Michael Giberson
Carbon tax and cap-and-trade fun, courtesy of the Wall Street Journal editorial page and bloggers at Common Tragedies.
In brief: on Monday the WSJ lead editorial complained about the distributional effects of cap-and-trade, correctly noting that the effect of pricing carbon would depend on consumption but misleadingly illustrated with a chart based on carbon-emitting production by state. Two economists at Resources for the Future sent a letter to the editor pointing out the problem, and after the WSJ said it would not run the letter, one of the economists – Rich Sweeney – posted it on his blog at Common Tragedies.
Subtlety being the soul of blogging, he headlined the post: “The Wall Street Journal is an idiot.”
This morning at CT, Sweeney is back with, “Write a letter to the editor, and nobody cares. Call someone an idiot on the internet and…….”
The answer is: get your letter published in the WSJ. Nearby on the editorial page is a rejoinder, where the editorialists, in their words, “try to take their [the RFF economists’] argument seriously.” [What? Does this mean the first editorial was done without considering recently published work by the mainstream-if-slightly-staid folks at the pre-eminient environmental policy think tank? I guess for the second editorial, the difference was that the WSJ editors were actually wearing their thinking caps.]
Elsewhere in the house of WSJ, Environmental Capital blogger Keith Johnson pulls up a chair ringside, “Knockdown, Dragout: Think Tank v. WSJ Edit Page on Cap-and-Trade.”
Johnson concluded:
The RFF guys responded this morning: “Now the question is whether the WSJ really cares about the true net effect of carbon policy on households in states like Michigan and Pennsylvania, or if they’re simply clinging to any story that will allow them to politically undermine cap and trade.”

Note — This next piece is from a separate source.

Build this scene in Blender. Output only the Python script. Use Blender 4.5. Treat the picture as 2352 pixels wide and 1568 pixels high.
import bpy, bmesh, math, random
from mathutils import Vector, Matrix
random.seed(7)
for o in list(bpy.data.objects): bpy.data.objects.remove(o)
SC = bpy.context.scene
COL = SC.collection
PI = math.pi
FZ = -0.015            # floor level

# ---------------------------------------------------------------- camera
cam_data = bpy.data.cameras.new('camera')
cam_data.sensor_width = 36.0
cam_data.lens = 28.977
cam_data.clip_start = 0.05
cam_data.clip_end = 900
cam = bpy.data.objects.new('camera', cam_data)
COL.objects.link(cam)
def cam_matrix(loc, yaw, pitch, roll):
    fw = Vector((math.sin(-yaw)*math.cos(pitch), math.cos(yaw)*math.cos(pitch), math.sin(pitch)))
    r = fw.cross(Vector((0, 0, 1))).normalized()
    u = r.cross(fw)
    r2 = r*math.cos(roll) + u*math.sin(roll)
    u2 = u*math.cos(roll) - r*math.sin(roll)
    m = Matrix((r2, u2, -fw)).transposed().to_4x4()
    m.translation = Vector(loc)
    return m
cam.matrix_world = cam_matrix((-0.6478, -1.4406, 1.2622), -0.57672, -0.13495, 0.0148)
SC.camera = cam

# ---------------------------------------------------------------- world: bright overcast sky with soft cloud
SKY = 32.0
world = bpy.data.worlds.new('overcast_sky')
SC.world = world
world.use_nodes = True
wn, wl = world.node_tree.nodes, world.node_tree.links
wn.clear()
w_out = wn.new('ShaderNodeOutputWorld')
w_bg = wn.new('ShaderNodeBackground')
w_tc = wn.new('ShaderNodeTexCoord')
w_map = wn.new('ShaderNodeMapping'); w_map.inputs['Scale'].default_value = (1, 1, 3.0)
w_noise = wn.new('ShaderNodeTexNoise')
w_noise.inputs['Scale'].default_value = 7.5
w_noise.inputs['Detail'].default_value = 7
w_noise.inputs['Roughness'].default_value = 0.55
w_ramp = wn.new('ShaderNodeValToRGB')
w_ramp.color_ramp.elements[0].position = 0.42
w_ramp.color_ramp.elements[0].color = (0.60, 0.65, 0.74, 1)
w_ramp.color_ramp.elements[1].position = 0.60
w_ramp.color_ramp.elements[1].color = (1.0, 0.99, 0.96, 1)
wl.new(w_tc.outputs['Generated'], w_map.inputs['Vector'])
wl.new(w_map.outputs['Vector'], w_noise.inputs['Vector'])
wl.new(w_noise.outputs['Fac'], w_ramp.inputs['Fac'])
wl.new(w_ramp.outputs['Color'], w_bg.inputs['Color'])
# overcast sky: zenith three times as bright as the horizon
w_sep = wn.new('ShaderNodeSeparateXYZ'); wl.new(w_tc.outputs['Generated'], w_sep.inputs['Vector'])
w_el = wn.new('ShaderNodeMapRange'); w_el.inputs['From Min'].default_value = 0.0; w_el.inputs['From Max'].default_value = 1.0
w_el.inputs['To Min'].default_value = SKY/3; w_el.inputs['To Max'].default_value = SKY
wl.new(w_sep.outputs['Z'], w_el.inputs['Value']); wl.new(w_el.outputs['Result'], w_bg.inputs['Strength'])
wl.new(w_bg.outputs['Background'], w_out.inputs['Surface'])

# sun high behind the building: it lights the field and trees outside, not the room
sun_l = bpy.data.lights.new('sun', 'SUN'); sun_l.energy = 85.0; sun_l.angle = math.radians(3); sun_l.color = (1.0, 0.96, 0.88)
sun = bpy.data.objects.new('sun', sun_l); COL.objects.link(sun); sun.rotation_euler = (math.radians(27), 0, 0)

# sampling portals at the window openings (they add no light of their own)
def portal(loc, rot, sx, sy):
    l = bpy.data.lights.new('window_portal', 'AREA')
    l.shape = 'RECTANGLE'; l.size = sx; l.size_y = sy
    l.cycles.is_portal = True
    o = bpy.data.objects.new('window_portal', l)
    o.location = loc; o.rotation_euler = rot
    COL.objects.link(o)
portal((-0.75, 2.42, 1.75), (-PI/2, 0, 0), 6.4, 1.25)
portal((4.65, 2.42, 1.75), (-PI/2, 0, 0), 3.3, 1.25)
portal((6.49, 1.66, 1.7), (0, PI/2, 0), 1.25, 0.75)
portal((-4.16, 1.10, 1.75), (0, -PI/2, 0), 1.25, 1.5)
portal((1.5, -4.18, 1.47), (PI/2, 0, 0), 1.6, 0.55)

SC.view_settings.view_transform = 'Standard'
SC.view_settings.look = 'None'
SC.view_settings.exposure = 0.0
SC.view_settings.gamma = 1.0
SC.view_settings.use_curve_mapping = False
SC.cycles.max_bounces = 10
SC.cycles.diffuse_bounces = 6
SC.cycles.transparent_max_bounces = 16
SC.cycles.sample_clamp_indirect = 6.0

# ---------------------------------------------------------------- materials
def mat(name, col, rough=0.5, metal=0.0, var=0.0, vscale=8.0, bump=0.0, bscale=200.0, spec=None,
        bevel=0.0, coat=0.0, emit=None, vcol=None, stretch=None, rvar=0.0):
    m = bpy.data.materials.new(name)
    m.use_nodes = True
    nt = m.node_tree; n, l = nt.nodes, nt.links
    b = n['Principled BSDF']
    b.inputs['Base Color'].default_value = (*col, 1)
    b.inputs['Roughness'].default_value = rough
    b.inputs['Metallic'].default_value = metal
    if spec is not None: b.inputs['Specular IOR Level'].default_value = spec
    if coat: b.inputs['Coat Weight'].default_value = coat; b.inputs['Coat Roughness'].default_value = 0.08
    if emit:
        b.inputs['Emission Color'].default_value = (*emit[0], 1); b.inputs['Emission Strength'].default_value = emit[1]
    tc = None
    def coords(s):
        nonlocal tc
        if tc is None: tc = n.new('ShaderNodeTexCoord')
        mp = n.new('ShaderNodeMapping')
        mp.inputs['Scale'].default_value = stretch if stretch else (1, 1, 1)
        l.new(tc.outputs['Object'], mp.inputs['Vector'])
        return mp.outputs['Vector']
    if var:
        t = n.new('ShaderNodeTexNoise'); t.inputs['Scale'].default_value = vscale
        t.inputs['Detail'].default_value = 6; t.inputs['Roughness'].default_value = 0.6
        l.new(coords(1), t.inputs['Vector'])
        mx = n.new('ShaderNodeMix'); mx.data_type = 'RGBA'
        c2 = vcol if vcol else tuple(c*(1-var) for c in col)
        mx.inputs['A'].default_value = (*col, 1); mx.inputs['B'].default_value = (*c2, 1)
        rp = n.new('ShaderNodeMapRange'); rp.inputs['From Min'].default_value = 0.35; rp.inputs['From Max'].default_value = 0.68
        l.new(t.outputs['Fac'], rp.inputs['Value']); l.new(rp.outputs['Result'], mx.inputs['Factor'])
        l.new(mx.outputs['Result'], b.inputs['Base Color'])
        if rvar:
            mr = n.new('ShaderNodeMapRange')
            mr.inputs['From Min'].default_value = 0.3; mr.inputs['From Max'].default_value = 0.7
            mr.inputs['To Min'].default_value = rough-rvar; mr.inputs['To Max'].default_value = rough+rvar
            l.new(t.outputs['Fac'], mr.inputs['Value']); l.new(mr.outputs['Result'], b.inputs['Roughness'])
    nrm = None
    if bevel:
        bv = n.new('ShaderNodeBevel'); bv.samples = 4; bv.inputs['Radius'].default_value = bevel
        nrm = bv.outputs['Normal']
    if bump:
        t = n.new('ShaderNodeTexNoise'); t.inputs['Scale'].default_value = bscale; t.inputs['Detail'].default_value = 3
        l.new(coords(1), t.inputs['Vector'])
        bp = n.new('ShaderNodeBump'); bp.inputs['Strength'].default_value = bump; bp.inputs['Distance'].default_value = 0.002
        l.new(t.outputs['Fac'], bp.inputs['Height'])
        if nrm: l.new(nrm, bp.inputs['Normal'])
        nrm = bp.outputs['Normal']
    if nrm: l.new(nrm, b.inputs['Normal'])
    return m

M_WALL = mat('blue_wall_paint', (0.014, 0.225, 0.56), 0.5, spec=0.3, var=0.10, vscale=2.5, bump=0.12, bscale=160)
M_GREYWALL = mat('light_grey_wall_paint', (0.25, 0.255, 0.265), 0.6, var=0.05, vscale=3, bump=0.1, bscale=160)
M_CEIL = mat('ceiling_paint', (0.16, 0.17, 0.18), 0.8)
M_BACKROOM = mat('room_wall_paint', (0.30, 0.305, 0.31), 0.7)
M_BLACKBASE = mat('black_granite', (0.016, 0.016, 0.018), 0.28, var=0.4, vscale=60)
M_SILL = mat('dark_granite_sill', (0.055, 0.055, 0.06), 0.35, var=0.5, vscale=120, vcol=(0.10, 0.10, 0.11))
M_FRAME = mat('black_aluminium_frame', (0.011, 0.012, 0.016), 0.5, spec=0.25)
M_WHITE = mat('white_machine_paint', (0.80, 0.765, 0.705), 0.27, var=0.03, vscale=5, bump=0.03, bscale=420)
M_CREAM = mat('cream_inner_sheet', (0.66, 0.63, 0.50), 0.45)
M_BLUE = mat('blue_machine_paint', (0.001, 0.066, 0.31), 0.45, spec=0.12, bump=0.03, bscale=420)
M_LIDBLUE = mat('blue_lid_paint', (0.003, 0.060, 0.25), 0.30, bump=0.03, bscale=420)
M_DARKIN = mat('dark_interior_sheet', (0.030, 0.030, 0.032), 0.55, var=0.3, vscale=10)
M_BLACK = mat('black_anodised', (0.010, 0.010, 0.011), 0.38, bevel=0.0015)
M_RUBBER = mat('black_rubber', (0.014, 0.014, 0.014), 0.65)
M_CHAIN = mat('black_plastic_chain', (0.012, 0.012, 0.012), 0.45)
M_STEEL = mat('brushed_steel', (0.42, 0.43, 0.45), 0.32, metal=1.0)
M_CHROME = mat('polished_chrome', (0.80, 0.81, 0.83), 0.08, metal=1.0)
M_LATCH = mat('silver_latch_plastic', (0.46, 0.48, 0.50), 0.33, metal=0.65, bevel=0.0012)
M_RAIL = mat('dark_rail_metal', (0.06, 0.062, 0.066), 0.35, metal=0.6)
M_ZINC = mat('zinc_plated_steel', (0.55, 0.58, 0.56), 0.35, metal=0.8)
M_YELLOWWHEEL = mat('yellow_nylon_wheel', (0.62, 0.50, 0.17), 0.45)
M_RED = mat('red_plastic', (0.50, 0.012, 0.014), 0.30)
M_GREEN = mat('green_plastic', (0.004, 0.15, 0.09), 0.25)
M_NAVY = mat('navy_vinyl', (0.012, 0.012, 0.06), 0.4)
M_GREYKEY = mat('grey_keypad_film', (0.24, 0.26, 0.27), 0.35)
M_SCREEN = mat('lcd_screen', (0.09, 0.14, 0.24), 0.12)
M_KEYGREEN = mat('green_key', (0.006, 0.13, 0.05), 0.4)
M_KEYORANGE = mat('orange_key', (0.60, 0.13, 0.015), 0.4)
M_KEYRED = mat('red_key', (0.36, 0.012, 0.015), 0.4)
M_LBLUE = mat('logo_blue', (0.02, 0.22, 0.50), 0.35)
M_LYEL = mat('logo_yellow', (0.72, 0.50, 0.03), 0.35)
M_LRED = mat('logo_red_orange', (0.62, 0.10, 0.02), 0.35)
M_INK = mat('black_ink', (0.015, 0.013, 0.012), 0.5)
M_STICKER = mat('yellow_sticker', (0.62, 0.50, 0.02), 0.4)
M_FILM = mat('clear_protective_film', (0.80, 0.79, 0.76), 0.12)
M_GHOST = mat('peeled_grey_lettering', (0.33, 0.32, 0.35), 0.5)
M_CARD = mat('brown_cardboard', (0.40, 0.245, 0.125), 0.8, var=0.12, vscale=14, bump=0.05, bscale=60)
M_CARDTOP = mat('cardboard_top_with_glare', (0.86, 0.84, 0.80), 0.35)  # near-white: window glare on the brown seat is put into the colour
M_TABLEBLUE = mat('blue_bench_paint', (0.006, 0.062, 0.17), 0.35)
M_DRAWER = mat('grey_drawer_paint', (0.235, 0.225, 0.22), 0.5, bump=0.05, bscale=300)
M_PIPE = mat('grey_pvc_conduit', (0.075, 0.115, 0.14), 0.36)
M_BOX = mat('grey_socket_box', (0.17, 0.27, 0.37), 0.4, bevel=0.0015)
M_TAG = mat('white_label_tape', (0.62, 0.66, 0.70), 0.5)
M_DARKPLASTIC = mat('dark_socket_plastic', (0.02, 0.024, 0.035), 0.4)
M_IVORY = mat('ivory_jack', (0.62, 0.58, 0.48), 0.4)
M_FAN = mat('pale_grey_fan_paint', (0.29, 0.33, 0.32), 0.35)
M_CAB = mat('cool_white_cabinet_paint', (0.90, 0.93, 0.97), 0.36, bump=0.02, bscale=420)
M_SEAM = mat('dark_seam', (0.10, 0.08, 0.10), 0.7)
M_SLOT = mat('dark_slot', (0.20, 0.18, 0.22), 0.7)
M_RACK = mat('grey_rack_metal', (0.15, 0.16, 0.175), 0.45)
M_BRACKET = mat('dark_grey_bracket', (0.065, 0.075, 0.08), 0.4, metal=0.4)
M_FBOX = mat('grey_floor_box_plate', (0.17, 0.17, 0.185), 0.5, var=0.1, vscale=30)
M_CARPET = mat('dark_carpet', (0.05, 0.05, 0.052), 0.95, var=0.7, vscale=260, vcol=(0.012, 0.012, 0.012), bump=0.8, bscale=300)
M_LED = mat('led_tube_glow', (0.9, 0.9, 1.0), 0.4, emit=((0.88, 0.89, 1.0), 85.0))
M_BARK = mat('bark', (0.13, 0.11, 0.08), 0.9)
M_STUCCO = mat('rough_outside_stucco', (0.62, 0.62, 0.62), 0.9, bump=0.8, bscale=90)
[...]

It’s certainly fodder for a lively debate. The only thing that would make it better would be moving it to Comedy Central.
I’m all for getting this debate onto Comedy Central. We will be talking about cap-and-trade and carbon taxes in a few weeks in the Energy Economics class.
Students here are leaving for Spring Break this afternoon. I figure Comedy Central is about the only chance I have got to get a serious energy econ idea entertained by even a handful of students for the next 9 days.